House debates
Monday, 9 December 2013
Bills
Commonwealth Inscribed Stock Amendment Bill 2013; Consideration of Senate Message
4:49 pm
Brett Whiteley (Braddon, Liberal Party) Share this | Hansard source
The last thing this House needs is a lecture on budgetary matters from fiscal pygmies. That is what those people on the opposite side are: they are fiscal pygmies. They are the group who have taken this country from being in the black to facing an absolute fiscal nightmare after five to six years. We are the ones trying to clean up this mess. Each and every day we open a cupboard to another budgetary skeleton. Those people sit over on the other side of the chamber with a great sense of commitment to their cause, when we are the ones trying to clean it up.

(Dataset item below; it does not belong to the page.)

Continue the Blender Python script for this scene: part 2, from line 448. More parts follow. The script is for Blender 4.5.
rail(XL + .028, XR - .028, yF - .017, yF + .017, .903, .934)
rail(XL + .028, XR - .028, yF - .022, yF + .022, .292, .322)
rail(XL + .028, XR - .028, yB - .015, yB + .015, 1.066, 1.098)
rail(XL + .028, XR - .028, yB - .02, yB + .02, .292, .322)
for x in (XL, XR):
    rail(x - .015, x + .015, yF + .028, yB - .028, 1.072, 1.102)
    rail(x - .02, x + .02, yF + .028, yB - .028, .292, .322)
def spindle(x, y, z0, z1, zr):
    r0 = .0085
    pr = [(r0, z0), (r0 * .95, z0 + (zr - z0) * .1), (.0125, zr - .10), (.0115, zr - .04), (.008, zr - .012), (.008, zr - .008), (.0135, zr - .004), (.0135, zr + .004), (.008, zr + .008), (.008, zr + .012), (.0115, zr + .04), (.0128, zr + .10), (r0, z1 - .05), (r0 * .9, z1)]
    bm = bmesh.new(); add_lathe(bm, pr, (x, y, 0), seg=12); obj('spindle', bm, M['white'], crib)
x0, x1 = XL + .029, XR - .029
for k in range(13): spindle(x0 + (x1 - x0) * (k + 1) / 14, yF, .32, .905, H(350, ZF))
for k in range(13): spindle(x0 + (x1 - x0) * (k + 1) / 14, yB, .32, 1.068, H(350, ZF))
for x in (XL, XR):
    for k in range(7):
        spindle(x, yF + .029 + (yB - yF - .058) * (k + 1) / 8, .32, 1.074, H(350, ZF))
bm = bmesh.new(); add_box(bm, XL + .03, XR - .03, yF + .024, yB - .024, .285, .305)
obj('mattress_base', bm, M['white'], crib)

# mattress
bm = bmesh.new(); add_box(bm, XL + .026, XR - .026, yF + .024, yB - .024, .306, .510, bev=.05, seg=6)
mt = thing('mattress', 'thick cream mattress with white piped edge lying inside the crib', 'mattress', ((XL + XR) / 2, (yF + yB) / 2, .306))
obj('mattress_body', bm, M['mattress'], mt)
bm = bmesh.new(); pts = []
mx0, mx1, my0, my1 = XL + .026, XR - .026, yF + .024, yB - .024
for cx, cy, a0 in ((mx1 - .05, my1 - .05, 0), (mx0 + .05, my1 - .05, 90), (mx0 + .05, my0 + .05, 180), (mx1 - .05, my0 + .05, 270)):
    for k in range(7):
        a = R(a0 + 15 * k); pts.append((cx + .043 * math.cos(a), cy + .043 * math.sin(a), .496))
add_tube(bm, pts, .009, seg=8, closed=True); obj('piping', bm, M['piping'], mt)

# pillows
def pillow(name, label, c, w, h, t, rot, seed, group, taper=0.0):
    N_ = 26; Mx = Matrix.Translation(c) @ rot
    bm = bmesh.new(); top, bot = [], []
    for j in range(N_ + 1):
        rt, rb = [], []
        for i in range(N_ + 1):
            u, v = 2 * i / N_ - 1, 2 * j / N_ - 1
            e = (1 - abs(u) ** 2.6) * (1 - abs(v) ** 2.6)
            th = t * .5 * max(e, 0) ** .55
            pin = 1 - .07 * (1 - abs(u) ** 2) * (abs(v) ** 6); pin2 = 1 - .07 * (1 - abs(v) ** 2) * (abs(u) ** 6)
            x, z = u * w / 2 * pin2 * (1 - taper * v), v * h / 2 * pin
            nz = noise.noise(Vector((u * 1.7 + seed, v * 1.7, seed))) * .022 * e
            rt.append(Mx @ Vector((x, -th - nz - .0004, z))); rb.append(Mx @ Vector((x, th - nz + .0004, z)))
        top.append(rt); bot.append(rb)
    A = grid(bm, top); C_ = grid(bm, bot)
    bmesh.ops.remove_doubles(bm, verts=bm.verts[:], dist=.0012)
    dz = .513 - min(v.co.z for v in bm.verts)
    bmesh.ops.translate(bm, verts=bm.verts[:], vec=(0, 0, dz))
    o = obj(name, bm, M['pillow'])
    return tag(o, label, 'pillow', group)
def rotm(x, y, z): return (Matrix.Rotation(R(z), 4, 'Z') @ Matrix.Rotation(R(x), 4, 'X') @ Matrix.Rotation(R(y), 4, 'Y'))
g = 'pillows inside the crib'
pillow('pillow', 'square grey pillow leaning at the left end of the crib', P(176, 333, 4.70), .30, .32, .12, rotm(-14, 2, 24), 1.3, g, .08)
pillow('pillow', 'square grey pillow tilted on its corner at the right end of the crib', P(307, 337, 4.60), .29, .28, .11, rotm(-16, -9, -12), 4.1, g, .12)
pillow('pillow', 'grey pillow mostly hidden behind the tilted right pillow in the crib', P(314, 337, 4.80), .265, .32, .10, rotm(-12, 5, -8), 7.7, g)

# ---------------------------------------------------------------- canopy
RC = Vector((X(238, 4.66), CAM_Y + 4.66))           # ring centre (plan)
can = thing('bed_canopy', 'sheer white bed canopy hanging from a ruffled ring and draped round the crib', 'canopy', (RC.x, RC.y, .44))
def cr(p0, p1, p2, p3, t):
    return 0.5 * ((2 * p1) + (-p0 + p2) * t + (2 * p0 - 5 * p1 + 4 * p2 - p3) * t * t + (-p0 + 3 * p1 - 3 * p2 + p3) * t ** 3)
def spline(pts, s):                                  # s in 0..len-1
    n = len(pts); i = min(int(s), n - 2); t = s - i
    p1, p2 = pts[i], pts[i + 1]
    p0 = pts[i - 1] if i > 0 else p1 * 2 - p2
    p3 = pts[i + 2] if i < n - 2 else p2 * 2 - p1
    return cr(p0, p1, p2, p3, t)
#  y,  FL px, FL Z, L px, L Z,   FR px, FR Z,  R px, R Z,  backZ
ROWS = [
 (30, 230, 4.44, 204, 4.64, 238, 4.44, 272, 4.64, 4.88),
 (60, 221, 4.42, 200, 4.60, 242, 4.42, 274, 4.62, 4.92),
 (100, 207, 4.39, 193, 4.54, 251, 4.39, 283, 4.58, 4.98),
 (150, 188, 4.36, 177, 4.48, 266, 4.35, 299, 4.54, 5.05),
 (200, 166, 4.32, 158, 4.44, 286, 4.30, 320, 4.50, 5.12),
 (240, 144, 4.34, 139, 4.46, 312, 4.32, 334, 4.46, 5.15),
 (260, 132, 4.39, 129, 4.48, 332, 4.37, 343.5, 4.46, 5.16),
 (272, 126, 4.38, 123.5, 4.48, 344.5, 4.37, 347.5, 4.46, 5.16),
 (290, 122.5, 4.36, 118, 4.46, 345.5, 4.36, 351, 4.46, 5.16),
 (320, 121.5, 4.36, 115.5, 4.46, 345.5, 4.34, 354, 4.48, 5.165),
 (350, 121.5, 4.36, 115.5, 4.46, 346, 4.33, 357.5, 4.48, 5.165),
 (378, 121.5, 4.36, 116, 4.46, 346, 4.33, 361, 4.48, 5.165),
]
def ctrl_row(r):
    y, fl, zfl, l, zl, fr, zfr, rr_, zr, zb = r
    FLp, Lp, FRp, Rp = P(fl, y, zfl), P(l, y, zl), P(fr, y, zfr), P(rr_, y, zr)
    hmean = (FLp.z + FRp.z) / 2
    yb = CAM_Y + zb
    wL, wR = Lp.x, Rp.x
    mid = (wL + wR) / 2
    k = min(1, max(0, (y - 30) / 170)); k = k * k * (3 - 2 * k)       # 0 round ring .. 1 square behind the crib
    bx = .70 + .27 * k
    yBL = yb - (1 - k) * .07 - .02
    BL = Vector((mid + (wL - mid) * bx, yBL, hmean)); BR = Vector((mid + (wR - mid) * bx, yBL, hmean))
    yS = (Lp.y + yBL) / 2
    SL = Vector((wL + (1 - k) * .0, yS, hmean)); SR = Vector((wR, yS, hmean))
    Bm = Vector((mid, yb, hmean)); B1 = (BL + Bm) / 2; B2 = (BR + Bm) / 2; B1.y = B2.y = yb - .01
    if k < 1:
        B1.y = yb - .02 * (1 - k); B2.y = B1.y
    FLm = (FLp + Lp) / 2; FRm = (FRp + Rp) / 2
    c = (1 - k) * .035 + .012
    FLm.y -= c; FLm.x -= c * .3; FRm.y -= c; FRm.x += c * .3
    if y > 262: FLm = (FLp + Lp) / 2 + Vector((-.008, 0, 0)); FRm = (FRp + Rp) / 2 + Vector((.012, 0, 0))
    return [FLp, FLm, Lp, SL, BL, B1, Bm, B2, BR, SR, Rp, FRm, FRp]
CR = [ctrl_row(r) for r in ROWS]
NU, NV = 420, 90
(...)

They slid money out of education and spent three to four years of the infrastructure forward estimates in the first year, leaving nothing in the cupboard. They then come to this place and, even after the evidence of officials from Treasury at Senate estimates, refuse to accept the fact that we need to increase the debt ceiling. We would not need to have this debate right now if the Labor Party had decided to do what was in the best interests of the country, upon the advice of senior officials, and taken the debt limit to the $500 billion that was proposed. But, no, they want to take advantage of the political environment. They want to be political opportunists. They want to do absolutely anything they can to be economic vandals. They continue to be economic vandals in this place and it is an absolute disgrace. So do not lecture us on debt. Yours is the party that has taken us into fiscal oblivion.
We are comfortable on this side of the House with the Charter of Budget Honesty and the agreement that has been made between this side of the House and the Australian Greens to get us through this period. We have no qualms with that because we have nothing to hide. When it comes to the Charter of Budget Honesty, we have nothing to hide. You are the guys who are absolutely useless when it comes to managing Australia's finances.
They are the party that after six years took a country with money in the bank and no interest payments on debt to one now with in excess of $400 billion in debt and $10 billion in interest payments. They think it is funny, but it happened on their watch. It happened on their watch in six short years. They need to admit the fact that that is what occurred.